Quote verbatim the span of lines that begins the listing below and closes with the line containing "random.seed(7)".

Start of DATA PROVIDED

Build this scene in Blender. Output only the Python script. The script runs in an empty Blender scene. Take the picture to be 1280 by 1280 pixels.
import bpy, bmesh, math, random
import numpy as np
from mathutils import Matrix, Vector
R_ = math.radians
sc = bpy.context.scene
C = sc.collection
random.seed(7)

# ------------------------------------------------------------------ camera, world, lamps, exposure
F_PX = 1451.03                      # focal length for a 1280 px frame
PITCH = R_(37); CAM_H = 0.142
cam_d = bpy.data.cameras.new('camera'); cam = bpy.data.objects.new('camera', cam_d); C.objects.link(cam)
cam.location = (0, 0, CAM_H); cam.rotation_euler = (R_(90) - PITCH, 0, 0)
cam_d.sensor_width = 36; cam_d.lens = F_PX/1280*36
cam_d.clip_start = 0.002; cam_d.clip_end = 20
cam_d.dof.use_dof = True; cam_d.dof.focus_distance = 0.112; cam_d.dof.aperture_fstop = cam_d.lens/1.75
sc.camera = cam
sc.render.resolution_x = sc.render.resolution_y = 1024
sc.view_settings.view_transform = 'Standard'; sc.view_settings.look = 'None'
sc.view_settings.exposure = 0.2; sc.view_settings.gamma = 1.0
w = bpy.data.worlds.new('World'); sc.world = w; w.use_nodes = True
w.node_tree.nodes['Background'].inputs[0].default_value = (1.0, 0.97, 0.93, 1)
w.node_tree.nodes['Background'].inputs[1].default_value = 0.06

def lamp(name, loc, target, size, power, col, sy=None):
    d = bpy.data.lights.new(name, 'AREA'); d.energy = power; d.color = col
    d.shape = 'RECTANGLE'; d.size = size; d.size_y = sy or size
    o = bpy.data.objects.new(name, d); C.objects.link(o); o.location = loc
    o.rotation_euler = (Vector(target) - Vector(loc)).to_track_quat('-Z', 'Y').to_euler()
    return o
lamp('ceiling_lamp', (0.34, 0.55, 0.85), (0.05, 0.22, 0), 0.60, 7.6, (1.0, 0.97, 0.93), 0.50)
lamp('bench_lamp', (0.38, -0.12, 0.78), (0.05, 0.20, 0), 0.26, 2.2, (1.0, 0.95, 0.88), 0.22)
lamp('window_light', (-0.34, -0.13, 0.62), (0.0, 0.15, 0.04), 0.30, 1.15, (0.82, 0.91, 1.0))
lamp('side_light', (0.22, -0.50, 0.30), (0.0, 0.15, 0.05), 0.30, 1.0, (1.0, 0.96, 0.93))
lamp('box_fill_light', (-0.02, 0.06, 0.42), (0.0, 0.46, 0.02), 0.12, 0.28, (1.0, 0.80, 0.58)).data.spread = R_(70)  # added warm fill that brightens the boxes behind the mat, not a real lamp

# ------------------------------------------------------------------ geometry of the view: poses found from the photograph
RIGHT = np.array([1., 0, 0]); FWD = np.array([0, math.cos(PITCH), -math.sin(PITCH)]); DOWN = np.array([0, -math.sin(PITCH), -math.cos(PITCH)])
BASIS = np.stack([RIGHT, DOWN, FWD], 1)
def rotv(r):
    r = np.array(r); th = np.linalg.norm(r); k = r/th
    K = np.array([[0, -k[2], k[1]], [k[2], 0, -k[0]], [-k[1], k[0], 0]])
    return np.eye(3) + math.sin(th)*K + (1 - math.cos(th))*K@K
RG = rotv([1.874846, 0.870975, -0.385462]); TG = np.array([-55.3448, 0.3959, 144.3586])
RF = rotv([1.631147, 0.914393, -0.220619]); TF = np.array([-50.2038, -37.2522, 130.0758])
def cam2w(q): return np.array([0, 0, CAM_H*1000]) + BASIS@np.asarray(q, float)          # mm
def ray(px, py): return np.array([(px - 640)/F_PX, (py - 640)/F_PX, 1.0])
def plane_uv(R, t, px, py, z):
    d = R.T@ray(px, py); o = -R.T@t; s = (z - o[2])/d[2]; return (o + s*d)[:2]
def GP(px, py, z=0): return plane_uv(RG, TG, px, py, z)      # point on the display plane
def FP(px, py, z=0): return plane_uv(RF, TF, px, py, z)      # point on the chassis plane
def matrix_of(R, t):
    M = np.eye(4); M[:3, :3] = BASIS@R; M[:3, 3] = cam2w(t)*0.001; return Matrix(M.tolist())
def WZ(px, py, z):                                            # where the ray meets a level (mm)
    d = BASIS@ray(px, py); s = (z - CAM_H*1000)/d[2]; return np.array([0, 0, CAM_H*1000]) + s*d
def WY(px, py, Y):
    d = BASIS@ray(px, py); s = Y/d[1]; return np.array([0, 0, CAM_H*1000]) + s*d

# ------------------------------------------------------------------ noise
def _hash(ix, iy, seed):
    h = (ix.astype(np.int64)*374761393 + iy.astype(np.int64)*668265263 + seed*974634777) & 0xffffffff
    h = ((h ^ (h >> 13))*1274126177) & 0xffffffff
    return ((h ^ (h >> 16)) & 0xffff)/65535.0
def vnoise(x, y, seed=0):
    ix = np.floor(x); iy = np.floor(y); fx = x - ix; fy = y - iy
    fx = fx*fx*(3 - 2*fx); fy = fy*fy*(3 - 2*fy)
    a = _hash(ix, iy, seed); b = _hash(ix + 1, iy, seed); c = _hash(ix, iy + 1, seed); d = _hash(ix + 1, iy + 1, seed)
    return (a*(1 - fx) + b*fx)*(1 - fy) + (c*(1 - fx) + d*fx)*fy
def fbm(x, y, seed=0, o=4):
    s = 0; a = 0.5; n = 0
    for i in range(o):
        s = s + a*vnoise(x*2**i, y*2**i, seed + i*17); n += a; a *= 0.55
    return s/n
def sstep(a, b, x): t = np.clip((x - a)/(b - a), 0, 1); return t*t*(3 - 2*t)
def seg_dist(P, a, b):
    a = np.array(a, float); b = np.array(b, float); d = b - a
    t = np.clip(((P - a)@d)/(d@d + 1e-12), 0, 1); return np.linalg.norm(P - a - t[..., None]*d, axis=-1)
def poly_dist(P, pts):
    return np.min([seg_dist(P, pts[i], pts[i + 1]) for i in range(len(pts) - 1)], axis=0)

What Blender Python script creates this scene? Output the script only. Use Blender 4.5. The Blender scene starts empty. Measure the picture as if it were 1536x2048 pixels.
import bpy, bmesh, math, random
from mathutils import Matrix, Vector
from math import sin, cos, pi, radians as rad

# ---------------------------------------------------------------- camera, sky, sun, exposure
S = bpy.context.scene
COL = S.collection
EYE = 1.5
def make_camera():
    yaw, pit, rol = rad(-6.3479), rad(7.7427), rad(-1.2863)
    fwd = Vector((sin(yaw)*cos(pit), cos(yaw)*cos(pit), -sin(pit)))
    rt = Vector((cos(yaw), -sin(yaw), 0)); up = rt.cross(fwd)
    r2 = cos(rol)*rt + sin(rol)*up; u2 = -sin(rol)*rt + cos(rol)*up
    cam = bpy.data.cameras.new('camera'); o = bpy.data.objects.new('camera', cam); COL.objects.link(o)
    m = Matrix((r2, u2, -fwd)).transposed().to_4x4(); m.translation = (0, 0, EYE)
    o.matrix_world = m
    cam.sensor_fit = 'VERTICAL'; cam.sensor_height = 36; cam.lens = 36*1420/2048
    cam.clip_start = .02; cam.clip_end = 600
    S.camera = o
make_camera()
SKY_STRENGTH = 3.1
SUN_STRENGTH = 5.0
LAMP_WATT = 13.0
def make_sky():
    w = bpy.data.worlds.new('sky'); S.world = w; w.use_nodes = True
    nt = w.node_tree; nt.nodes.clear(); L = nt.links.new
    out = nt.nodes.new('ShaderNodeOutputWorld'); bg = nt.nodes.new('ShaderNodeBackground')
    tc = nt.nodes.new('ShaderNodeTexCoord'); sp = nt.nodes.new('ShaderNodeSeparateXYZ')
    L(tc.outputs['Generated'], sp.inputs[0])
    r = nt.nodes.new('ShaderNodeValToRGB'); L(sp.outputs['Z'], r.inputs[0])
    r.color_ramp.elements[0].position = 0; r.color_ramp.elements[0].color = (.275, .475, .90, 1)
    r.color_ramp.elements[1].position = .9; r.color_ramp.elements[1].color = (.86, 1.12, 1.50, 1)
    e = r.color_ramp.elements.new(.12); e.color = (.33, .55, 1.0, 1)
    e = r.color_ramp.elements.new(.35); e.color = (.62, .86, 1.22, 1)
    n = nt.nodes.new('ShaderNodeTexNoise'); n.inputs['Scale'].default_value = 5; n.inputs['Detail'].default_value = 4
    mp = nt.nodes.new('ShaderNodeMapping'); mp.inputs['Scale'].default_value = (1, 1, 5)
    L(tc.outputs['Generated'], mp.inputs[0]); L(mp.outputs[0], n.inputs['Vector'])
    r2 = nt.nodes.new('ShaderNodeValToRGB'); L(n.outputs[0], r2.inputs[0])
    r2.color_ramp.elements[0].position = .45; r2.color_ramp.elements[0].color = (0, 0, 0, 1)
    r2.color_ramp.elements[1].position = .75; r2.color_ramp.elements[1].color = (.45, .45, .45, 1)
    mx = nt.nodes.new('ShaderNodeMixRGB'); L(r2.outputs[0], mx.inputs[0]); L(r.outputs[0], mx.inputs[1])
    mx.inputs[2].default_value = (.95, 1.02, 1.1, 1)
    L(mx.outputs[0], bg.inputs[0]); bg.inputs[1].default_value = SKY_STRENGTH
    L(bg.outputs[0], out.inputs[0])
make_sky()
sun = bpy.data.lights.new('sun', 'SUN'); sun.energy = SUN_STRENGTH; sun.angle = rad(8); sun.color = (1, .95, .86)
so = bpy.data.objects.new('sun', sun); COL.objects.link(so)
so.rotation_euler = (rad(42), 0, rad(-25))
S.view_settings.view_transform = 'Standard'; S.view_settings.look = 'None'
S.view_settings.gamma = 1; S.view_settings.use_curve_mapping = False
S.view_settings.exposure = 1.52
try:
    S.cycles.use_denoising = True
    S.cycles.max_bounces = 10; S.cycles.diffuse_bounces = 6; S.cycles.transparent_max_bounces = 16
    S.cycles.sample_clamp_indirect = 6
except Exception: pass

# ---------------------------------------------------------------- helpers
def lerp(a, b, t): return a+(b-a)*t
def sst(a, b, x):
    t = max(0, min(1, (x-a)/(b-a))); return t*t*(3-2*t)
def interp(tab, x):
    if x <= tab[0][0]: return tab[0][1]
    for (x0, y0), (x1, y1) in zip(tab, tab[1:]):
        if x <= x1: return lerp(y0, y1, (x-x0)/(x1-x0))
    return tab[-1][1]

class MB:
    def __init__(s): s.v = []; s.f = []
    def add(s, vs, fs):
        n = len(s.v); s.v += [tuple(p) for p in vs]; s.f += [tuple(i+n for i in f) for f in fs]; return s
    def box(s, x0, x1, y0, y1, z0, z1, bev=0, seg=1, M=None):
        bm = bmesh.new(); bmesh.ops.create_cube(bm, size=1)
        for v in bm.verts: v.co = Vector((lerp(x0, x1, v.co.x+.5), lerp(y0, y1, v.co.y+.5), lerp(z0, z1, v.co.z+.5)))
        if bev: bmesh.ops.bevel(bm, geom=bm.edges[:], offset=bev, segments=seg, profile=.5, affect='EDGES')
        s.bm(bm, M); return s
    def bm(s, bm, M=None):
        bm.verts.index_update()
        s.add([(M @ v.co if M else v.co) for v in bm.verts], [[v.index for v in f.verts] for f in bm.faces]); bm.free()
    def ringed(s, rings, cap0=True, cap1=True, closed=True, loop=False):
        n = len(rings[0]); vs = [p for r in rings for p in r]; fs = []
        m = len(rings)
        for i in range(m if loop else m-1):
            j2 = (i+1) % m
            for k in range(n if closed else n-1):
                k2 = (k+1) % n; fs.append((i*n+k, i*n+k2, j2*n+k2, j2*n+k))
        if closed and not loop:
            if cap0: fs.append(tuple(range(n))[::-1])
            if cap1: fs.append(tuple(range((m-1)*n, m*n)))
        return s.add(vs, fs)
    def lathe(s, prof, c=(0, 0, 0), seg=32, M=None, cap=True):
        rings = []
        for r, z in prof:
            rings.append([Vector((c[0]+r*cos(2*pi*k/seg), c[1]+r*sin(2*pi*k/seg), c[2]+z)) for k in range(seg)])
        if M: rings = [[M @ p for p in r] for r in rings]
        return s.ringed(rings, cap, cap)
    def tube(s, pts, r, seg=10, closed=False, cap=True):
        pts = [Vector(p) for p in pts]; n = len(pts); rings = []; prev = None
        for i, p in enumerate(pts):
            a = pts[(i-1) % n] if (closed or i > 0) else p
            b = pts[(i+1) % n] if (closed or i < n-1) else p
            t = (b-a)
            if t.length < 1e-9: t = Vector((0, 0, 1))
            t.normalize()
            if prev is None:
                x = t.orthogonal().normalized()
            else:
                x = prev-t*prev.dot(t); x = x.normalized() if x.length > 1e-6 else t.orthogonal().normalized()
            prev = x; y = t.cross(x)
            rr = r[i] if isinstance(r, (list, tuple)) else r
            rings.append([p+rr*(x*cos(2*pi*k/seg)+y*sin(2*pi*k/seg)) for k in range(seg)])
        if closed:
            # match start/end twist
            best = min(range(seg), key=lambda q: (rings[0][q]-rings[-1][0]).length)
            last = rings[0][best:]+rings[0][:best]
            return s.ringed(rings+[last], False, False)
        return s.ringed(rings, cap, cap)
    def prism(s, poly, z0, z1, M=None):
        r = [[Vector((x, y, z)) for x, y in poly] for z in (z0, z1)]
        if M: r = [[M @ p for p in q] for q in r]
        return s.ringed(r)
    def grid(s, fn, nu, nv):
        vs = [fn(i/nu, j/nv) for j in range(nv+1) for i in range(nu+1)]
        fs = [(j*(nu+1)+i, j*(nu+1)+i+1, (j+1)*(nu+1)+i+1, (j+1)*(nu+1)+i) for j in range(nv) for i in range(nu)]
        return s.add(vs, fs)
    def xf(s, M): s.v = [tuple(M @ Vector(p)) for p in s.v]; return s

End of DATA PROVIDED

- **EXERCISE OUTPUT**
Build this scene in Blender. Output only the Python script. The script runs in an empty Blender scene. Take the picture to be 1280 by 1280 pixels.
import bpy, bmesh, math, random
import numpy as np
from mathutils import Matrix, Vector
R_ = math.radians
sc = bpy.context.scene
C = sc.collection
random.seed(7)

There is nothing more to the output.